The LEL platform also included abolition of the Legislative Council, the establishment of a National (or Central) Bank, the extension of the local government franchise to resident non property owners. It also promised the 8 hour working day ‘where practical ‘.

Given that Burnett was a successful businessman, and also linked by marriage to some of the town’s leading retailers, and given the stereotypes that have been accepted of early Labor Party candidates, his attitude to trade unionism needs some explanation. Such an explanation is also desirable because of the presence of many LOI members in the local Labour Electoral Leagues of the Hunter.

In order to establish a context it will be necessary to refer briefly to the distinction drawn by many labour historians between ‘old’ and ‘new’ unionism. ‘Old’ unionism involved high dues and a narrow qualification for membership such as having completed an apprenticeship. Typically these unions provided benefits such as unemployment pay, and often they supported ‘tramping’ networks – that is, job support networks for itinerant craft workers. Both of these measures helped to control the labour supply and, hence, to maintain local wages at what was seen as a fair rate. Both were perfectly legal and were totally consistent with freedom of association. The right of voluntary association had been the subject of much struggle in early-nineteenth century England. The ‘new’ unionism, by contrast, involved unskilled workers, low dues and a greater tendency to use of the strike weapon.

Burnett can be taken as a supporter of the first type of union. He supported ‘piece rates ‘as a determinant of wages and believed that wages should not be equal but he certainly did not believe that workers should be unable to defend themselves. He wrote in his memoirs that he believed labour should be free to seek the highest market.

In the election of 1894 there were three candidates for Patricks Plains, which included the coal mining centres of Greta and Branxton. Gould was the candidate of the Free Trade Party, and J Connolly, the President of Greta miners’ lodge, stood on behalf of the Protectionists. Burnett stood for the LEL, which was very much the third party, and which had experienced a number of parliamentary defections. Voting was ‘first past the post’, and Gould won with a plurality; that is, Connolly and Burnett combined outpolled Gould. Burnett finished third.

Even though Burnett was now just 60 years of age, his health was not robust and loss of function in his limbs meant he had to be driven by relatives to public functions in a buggy. He began to withdraw into Methodist Church activities and after his term on South Singleton Council expired in 1896 he made few forays into active politics. However, he continued as an Orangeman.

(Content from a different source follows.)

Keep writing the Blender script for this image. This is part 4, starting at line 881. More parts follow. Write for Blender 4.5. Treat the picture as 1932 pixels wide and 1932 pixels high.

At the 1903 Federal election Burnett was a supporter, through letters and attendance at one meeting, of the successful Liberal (Free Trade) candidate, Dr Liddell. Like many others, he grew concerned over the warming relationship between Cardinal Moran and Parliamentary members of the Political Labour Leagues. Increasingly, he identified within non-labour politics as a Free Trader. During this latter part of his life Burnett found himself largely inactive politically but in general agreement with the values espoused by The Watchman, a journal published by the Australian Protestant Defence Association which was highly suspicious of the links between the Roman Catholic Church and the Labor Party.

Burnett’s health problems continued to plague him and he died in 1916. Nevertheless, throughout his life he retained many of the values of his youth, with its background of anti-Corn Law agitation and the Chartist movement; a fact revealed very clearly in his memoir written in old age. Of a quarrel between free selectors and squatters that had occurred near Singleton in the 1860s, Burnett noted:

This was the state of things before the advent of the Labour Party so there was a necessity for it to put a stop to this sort of thing.

Note on sources: A copy of William Burnett’s journal was kindly given to me by Dot Walker, a great grand-daughter of Burnett. I acknowledge also the help of Peg Richards in locating the journal. General information on political events, particularly the 1880 and 1894 elections, can be found in the Singleton Argus.